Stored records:
---*---
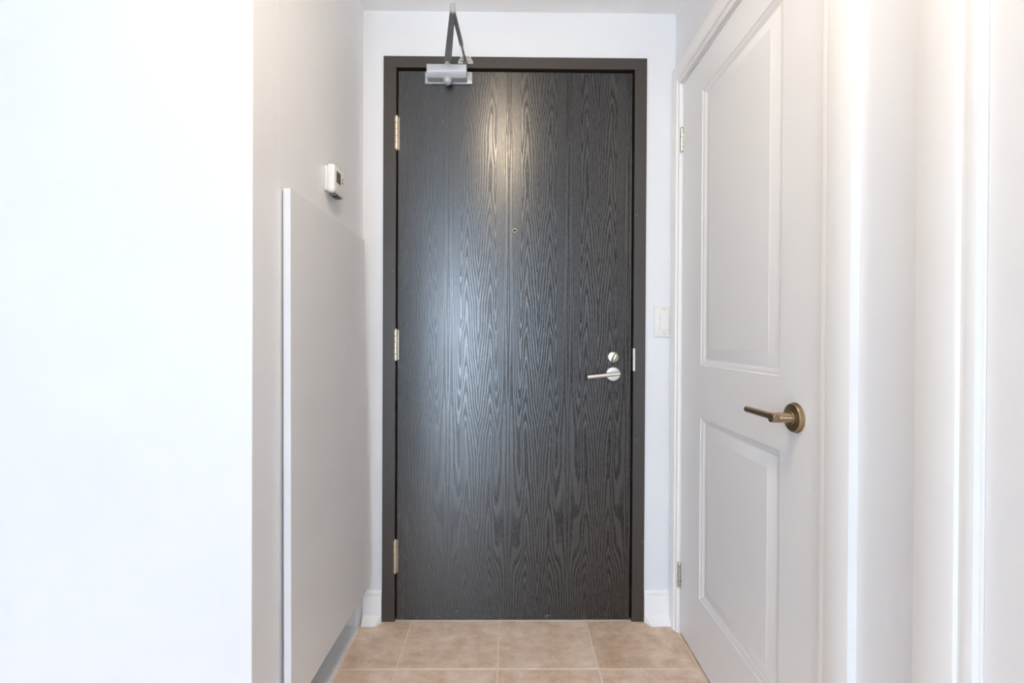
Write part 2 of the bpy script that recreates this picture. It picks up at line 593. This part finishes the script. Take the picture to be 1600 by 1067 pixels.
# ------------------------------------------------------------------ entrance door frame
FY = YB - 0.008
def frame_leg(bm, x0, x1, z0, z1, stop):
    box(bm, (x0, FY, z0), (x1, YB + 0.094, z1), 0.0015, 1)
bm = NB()
box(bm, (EX0, FY, 0.0), (LX0 - 0.005, YB + 0.094, EZ1), 0.0)
box(bm, (LX1 + 0.006, FY, 0.0), (EX1, YB + 0.094, EZ1), 0.0)
box(bm, (LX0 - 0.005, FY, LZ1 + 0.008), (LX1 + 0.006, YB + 0.094, EZ1), 0.0)
# rebate stops behind the leaf
box(bm, (LX0 - 0.006, YB + 0.050, 0.0), (LX0 + 0.014, YB + 0.094, LZ1 + 0.009))
box(bm, (LX1 - 0.014, YB + 0.050, 0.0), (LX1 + 0.007, YB + 0.094, LZ1 + 0.009))
box(bm, (LX0 - 0.006, YB + 0.050, LZ1 - 0.014), (LX1 + 0.007, YB + 0.094, LZ1 + 0.009))
f1 = obj('trim_1', bm, m_frame, smooth=0, kind='structure', label='dark brown painted steel frame around the entrance door', category='door frame')
bm = NB(); box(bm, (LX1 + 0.004, FY - 0.0012, 0.978), (LX1 + 0.0125, YB + 0.03, 1.066), 0.0006, 1)
obj('strike_plate', bm, m_nickel, f1, label='satin nickel strike plate')

bm = NB(); prism(bm, [(YB - 0.002, -0.001), (YB - 0.001, 0.0012), (YB + 0.06, 0.0018), (YB + 0.06, -0.001)], 'x', EX0 + 0.052, EX1 - 0.05)
obj('trim_2', bm, m_thresh, smooth=0, kind='structure', label='worn pale threshold strip under the entrance door', category='threshold')

# ------------------------------------------------------------------ entrance door
LY = YB + 0.002
d1 = thing('door_1', 'dark oak veneer entrance door with nickel lever', 'door', ((LX0 + LX1) / 2, LY, 0.0), kind='structure')
bm = NB(); box(bm, (LX0, LY, LZ0), (LX1, LY + 0.044, LZ1), 0.0018, 2)
leaf = obj('door_leaf', bm, m_wood, d1, smooth=0)

def ball_hinge(zc, h, xc):
    """five-knuckle butt hinge, pin in front of the joint"""
    r = 0.0083
    y = LY - 0.0035
    bm = NB()
    n = 5
    step = h / n
    z0 = zc - h / 2
    for k in range(n):
        a, b = z0 + k * step + 0.0006, z0 + (k + 1) * step - 0.0006
        lathe(bm, (xc, y, a), (0, 0, 1), [(r - 0.001, 0), (r, 0.001), (r, b - a - 0.001), (r - 0.001, b - a)], 18)
    lathe(bm, (xc, y, z0 - 0.004), (0, 0, 1), [(0.0050, 0), (0.0066, 0.002), (0.0066, 0.004), (0.0066, h + 0.004), (0.0066, h + 0.006), (0.0045, h + 0.009)], 16)
    hg = obj('hinge', bm, m_hinge, d1, label='aged nickel butt hinge')
    bm = NB()
    box(bm, (xc + 0.004, LY - 0.0006, z0), (xc + 0.0105, LY + 0.03, z0 + h), 0.0003, 1)
    obj('hinge_plate', bm, m_hinge, hg)

for zt, zb, xo in ((1.964, 1.828, -0.4355), (1.138, 1.012, -0.4355), (0.319, 0.184, -0.4355)):
    ball_hinge((zt + zb) / 2, zt - zb - 0.010, xo)

# peephole
px, pz = 0.0238, 1.5226
bm = NB(); lathe(bm, (px, LY, pz), (0, -1, 0), [(0.0078, 0), (0.0078, 0.0010), (0.0070, 0.0022), (0.0058, 0.0024), (0.0054, 0.0012)], 24)
ph = obj('peephole', bm, m_bronze, d1, origin=(px, LY, pz))
bm = NB(); lathe(bm, (px, LY - 0.0010, pz), (0, -1, 0), [(0.0053, 0), (0.0042, 0.0012), (0.0020, 0.0019), (0.0002, 0.0021)], 20)
obj('lens', bm, m_black, ph, origin=(px, LY, pz))

# deadbolt
bx, bz = 0.4100, 1.0312
bm = NB(); lathe(bm, (bx, LY, bz), (0, -1, 0), [(0.0215, 0), (0.0215, 0.004), (0.0200, 0.008), (0.0175, 0.0095), (0.0002, 0.010)], 36)
db = obj('deadbolt', bm, m_nickel, d1, origin=(bx, LY, bz), label='round satin nickel deadbolt with thumb turn')
bm = NB()
tb = bmesh.new()
bmesh.ops.create_uvsphere(tb, u_segments=24, v_segments=14, radius=1.0)
bmesh.ops.scale(tb, verts=tb.verts, vec=(0.0095, 0.0165, 0.0205))
bmesh.ops.rotate(tb, verts=tb.verts, cent=(0, 0, 0), matrix=Matrix.Rotation(D2R(28), 3, 'Y'))
bmesh.ops.translate(tb, verts=tb.verts, vec=(bx + 0.004, LY - 0.010, bz - 0.001))
merge(bm, tb)
obj('thumb_turn', bm, m_nickel, db, origin=(bx, LY - 0.009, bz))

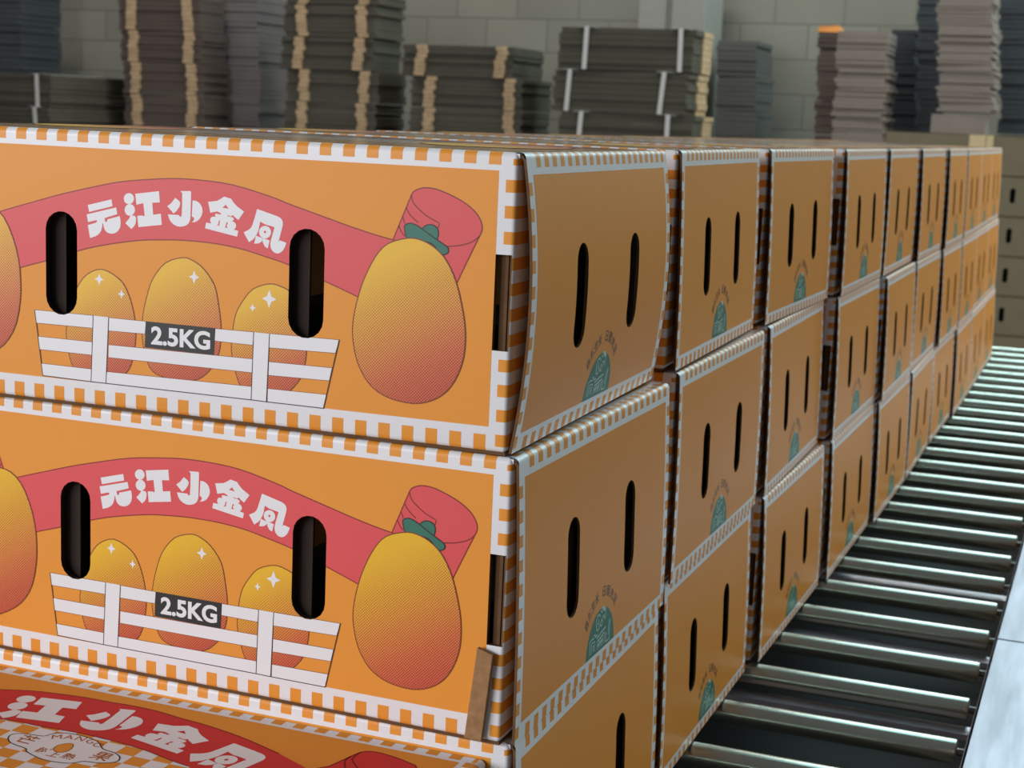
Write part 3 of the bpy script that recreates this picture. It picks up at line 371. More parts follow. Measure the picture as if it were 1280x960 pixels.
IX0, IX1, IY0, IY1 = -151.2, 151.2, 12.2, 120.9
sh.put([rect(IX0, IY0, IX1, IY1)], 'print_orange', 1)
n = int(HX*2/PER)
for i in range(-15, 15):
    x = i*PER+1.31
    if -HX+2 < x and x+SQ < 153: sh.put([rect(x, 123.3, x+SQ, VE)], 'print_orange', 1)
    x = i*PER-0.7
    if -HX+2 < x and x+SQ < 153: sh.put([rect(x, 1.0, x+SQ, 8.7)], 'print_orange', 1)
for s_ in (1, -1):
    for k in range(12):
        v = 117.3-k*PER*0.968
        if v-5.3 < -1: break
        a, b = sorted((s_*154.4, s_*UE)); sh.put([rect(a, max(v-5.3, 1.0), b, v)], 'print_orange', 1)
    a, b = sorted((s_*157.3, s_*UE)); sh.put([rect(a, 123.3, b, BH-FR)], 'print_orange', 1)
# ribbon with its two rolled ends
rib = ART['rib_up'] + ART['rib_lo'][::-1]
mir = lambda P: [(-p[0], p[1]) for p in P][::-1]
for roll, lines in ((ART['roll'], ART['roll_lines']), (mir(ART['roll']), [mir(l) for l in ART['roll_lines']])):
    sh.put([roll], 'print_red', 2)
    for l in lines: sh.stroke(l, 0.55, 'print_red_line', 2.4)
sh.put([rib], 'print_red', 3)
sh.stroke(ART['rib_up'], 0.5, 'print_red_line', 3.4); sh.stroke(ART['rib_lo'], 0.5, 'print_red_line', 3.4)
for nm in ('yuan', 'jiang', 'xiao', 'jin', 'feng'):
    for poly in ART['glyph'][nm]: sh.put(poly, 'print_white', 4)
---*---
Exclude the pictures, and transcribe all of the material exactly.

Write part 2 of the bpy script that recreates this picture. It picks up at line 593. This part finishes the script. Take the picture to be 1600 by 1067 pixels.
# ------------------------------------------------------------------ entrance door frame
FY = YB - 0.008
def frame_leg(bm, x0, x1, z0, z1, stop):
    box(bm, (x0, FY, z0), (x1, YB + 0.094, z1), 0.0015, 1)
bm = NB()
box(bm, (EX0, FY, 0.0), (LX0 - 0.005, YB + 0.094, EZ1), 0.0)
box(bm, (LX1 + 0.006, FY, 0.0), (EX1, YB + 0.094, EZ1), 0.0)
box(bm, (LX0 - 0.005, FY, LZ1 + 0.008), (LX1 + 0.006, YB + 0.094, EZ1), 0.0)
# rebate stops behind the leaf
box(bm, (LX0 - 0.006, YB + 0.050, 0.0), (LX0 + 0.014, YB + 0.094, LZ1 + 0.009))
box(bm, (LX1 - 0.014, YB + 0.050, 0.0), (LX1 + 0.007, YB + 0.094, LZ1 + 0.009))
box(bm, (LX0 - 0.006, YB + 0.050, LZ1 - 0.014), (LX1 + 0.007, YB + 0.094, LZ1 + 0.009))
f1 = obj('trim_1', bm, m_frame, smooth=0, kind='structure', label='dark brown painted steel frame around the entrance door', category='door frame')
bm = NB(); box(bm, (LX1 + 0.004, FY - 0.0012, 0.978), (LX1 + 0.0125, YB + 0.03, 1.066), 0.0006, 1)
obj('strike_plate', bm, m_nickel, f1, label='satin nickel strike plate')

bm = NB(); prism(bm, [(YB - 0.002, -0.001), (YB - 0.001, 0.0012), (YB + 0.06, 0.0018), (YB + 0.06, -0.001)], 'x', EX0 + 0.052, EX1 - 0.05)
obj('trim_2', bm, m_thresh, smooth=0, kind='structure', label='worn pale threshold strip under the entrance door', category='threshold')

# ------------------------------------------------------------------ entrance door
LY = YB + 0.002
d1 = thing('door_1', 'dark oak veneer entrance door with nickel lever', 'door', ((LX0 + LX1) / 2, LY, 0.0), kind='structure')
bm = NB(); box(bm, (LX0, LY, LZ0), (LX1, LY + 0.044, LZ1), 0.0018, 2)
leaf = obj('door_leaf', bm, m_wood, d1, smooth=0)

def ball_hinge(zc, h, xc):
    """five-knuckle butt hinge, pin in front of the joint"""
    r = 0.0083
    y = LY - 0.0035
    bm = NB()
    n = 5
    step = h / n
    z0 = zc - h / 2
    for k in range(n):
        a, b = z0 + k * step + 0.0006, z0 + (k + 1) * step - 0.0006
        lathe(bm, (xc, y, a), (0, 0, 1), [(r - 0.001, 0), (r, 0.001), (r, b - a - 0.001), (r - 0.001, b - a)], 18)
    lathe(bm, (xc, y, z0 - 0.004), (0, 0, 1), [(0.0050, 0), (0.0066, 0.002), (0.0066, 0.004), (0.0066, h + 0.004), (0.0066, h + 0.006), (0.0045, h + 0.009)], 16)
    hg = obj('hinge', bm, m_hinge, d1, label='aged nickel butt hinge')
    bm = NB()
    box(bm, (xc + 0.004, LY - 0.0006, z0), (xc + 0.0105, LY + 0.03, z0 + h), 0.0003, 1)
    obj('hinge_plate', bm, m_hinge, hg)

for zt, zb, xo in ((1.964, 1.828, -0.4355), (1.138, 1.012, -0.4355), (0.319, 0.184, -0.4355)):
    ball_hinge((zt + zb) / 2, zt - zb - 0.010, xo)

# peephole
px, pz = 0.0238, 1.5226
bm = NB(); lathe(bm, (px, LY, pz), (0, -1, 0), [(0.0078, 0), (0.0078, 0.0010), (0.0070, 0.0022), (0.0058, 0.0024), (0.0054, 0.0012)], 24)
ph = obj('peephole', bm, m_bronze, d1, origin=(px, LY, pz))
bm = NB(); lathe(bm, (px, LY - 0.0010, pz), (0, -1, 0), [(0.0053, 0), (0.0042, 0.0012), (0.0020, 0.0019), (0.0002, 0.0021)], 20)
obj('lens', bm, m_black, ph, origin=(px, LY, pz))

# deadbolt
bx, bz = 0.4100, 1.0312
bm = NB(); lathe(bm, (bx, LY, bz), (0, -1, 0), [(0.0215, 0), (0.0215, 0.004), (0.0200, 0.008), (0.0175, 0.0095), (0.0002, 0.010)], 36)
db = obj('deadbolt', bm, m_nickel, d1, origin=(bx, LY, bz), label='round satin nickel deadbolt with thumb turn')
bm = NB()
tb = bmesh.new()
bmesh.ops.create_uvsphere(tb, u_segments=24, v_segments=14, radius=1.0)
bmesh.ops.scale(tb, verts=tb.verts, vec=(0.0095, 0.0165, 0.0205))
bmesh.ops.rotate(tb, verts=tb.verts, cent=(0, 0, 0), matrix=Matrix.Rotation(D2R(28), 3, 'Y'))
bmesh.ops.translate(tb, verts=tb.verts, vec=(bx + 0.004, LY - 0.010, bz - 0.001))
merge(bm, tb)
obj('thumb_turn', bm, m_nickel, db, origin=(bx, LY - 0.009, bz))

Write part 3 of the bpy script that recreates this picture. It picks up at line 371. More parts follow. Measure the picture as if it were 1280x960 pixels.
IX0, IX1, IY0, IY1 = -151.2, 151.2, 12.2, 120.9
sh.put([rect(IX0, IY0, IX1, IY1)], 'print_orange', 1)
n = int(HX*2/PER)
for i in range(-15, 15):
    x = i*PER+1.31
    if -HX+2 < x and x+SQ < 153: sh.put([rect(x, 123.3, x+SQ, VE)], 'print_orange', 1)
    x = i*PER-0.7
    if -HX+2 < x and x+SQ < 153: sh.put([rect(x, 1.0, x+SQ, 8.7)], 'print_orange', 1)
for s_ in (1, -1):
    for k in range(12):
        v = 117.3-k*PER*0.968
        if v-5.3 < -1: break
        a, b = sorted((s_*154.4, s_*UE)); sh.put([rect(a, max(v-5.3, 1.0), b, v)], 'print_orange', 1)
    a, b = sorted((s_*157.3, s_*UE)); sh.put([rect(a, 123.3, b, BH-FR)], 'print_orange', 1)
# ribbon with its two rolled ends
rib = ART['rib_up'] + ART['rib_lo'][::-1]
mir = lambda P: [(-p[0], p[1]) for p in P][::-1]
for roll, lines in ((ART['roll'], ART['roll_lines']), (mir(ART['roll']), [mir(l) for l in ART['roll_lines']])):
    sh.put([roll], 'print_red', 2)
    for l in lines: sh.stroke(l, 0.55, 'print_red_line', 2.4)
sh.put([rib], 'print_red', 3)
sh.stroke(ART['rib_up'], 0.5, 'print_red_line', 3.4); sh.stroke(ART['rib_lo'], 0.5, 'print_red_line', 3.4)
for nm in ('yuan', 'jiang', 'xiao', 'jin', 'feng'):
    for poly in ART['glyph'][nm]: sh.put(poly, 'print_white', 4)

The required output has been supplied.